Applied Statistics Workshop (Gov3009)

Date: 

Wednesday, April 1, 2015, 12:00pm to 1:30pm

Location: 

CGIS Knaffel 1737 Cambridge St, Cambridge Room K354
The Applied Statistics Workshop (Gov 3009) meets all academic year, Wednesdays, 12pm-1:30pm, in CGIS K354. This workshop is a forum for advanced graduate students, faculty, and visiting scholars to present and discuss methodological or empirical work in progress in an interdisciplinary setting. The workshop features a tour of Harvard's statistical innovations and applications with weekly stops in different fields and disciplines and includes occasional presentations by invited speakers. There is a free lunch provided. Presentation given by Miguel Hernan "Comparative effectiveness of dynamic treatment strategies: The renaissance of the parametric g-formula" Causal questions about the comparative effectiveness and safety of health-related interventions are becoming increasingly complex. Decision makers are now often interested in the comparison of interventions that are sustained over time and that may be personalized according to the individuals’ time-evolving characteristics. These dynamic treatment strategies cannot be adequately studied by using conventional analytic methods that were designed to compare “treatment” vs. “no treatment”. The parametric g-formula was developed by Robins in 1986 with the explicit goal of comparing generalized treatment strategies sustained over time. However, despite its theoretical superiority over conventional methods, the parametric g-formula was rarely used for the next 25 years.

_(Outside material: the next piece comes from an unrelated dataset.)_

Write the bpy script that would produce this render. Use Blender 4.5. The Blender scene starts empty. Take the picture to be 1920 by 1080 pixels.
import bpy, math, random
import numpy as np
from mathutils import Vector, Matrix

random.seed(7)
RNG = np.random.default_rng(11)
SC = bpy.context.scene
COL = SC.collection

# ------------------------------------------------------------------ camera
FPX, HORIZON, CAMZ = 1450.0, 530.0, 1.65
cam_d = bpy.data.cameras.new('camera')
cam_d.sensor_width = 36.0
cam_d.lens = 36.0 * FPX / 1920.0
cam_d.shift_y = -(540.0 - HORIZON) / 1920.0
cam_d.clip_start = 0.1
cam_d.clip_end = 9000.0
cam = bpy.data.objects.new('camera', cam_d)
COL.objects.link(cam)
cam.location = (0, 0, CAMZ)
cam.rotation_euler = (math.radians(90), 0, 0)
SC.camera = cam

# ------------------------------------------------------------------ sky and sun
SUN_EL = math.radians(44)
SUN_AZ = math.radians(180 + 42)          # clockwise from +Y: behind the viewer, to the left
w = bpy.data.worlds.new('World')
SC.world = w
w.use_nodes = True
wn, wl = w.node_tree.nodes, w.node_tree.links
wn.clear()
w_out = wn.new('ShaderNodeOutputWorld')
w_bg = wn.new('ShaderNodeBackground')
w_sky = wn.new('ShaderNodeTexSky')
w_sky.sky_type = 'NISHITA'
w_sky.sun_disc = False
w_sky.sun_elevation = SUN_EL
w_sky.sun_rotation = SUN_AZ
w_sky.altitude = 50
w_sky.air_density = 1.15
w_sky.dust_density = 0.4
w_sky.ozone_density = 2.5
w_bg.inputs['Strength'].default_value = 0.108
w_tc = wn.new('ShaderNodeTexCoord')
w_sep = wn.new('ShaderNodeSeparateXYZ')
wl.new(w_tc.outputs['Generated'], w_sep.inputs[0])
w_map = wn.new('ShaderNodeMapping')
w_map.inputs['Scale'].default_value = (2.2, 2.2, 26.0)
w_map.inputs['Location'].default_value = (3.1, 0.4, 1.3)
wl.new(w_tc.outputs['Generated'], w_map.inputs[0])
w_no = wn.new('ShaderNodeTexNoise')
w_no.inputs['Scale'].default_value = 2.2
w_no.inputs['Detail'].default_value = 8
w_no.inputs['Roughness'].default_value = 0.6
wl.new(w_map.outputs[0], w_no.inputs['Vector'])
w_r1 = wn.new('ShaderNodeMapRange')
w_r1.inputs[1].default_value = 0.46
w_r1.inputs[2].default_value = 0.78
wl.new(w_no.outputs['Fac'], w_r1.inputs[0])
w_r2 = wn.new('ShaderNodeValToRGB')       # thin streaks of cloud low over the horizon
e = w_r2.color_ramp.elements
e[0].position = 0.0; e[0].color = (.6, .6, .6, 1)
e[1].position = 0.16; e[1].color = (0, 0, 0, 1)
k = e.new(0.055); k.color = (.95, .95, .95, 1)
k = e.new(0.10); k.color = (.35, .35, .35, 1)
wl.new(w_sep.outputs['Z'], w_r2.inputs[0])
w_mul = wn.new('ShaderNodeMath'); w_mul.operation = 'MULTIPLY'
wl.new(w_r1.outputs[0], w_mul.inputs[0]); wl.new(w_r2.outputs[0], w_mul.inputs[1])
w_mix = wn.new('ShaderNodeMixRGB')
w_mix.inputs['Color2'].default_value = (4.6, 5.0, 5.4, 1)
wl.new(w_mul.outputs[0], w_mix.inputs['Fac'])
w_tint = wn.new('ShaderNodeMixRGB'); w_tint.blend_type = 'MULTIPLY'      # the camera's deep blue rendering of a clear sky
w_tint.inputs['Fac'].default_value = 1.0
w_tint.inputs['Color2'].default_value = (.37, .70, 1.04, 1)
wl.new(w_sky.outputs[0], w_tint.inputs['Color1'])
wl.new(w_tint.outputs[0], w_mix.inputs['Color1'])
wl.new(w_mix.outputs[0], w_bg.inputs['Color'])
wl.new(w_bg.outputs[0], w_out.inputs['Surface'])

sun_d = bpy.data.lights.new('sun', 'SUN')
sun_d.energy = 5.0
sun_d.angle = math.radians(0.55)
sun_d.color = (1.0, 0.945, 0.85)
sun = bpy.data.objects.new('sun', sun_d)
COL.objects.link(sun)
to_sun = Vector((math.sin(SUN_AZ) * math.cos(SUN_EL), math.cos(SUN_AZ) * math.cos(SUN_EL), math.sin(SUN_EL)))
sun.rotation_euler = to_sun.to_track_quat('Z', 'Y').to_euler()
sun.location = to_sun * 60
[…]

Rather, the development of causal inference methods for longitudinal data with time-varying treatments focused on semiparametric approaches. In recent years, interest in the parametric g-formula is growing and the number of its applications increasing. This talk will review the parametric g-formula, the conditions for its applicability, its practical advantages and disadvantages compared with semiparametric methods, and several real world implementations for comparative effectiveness research.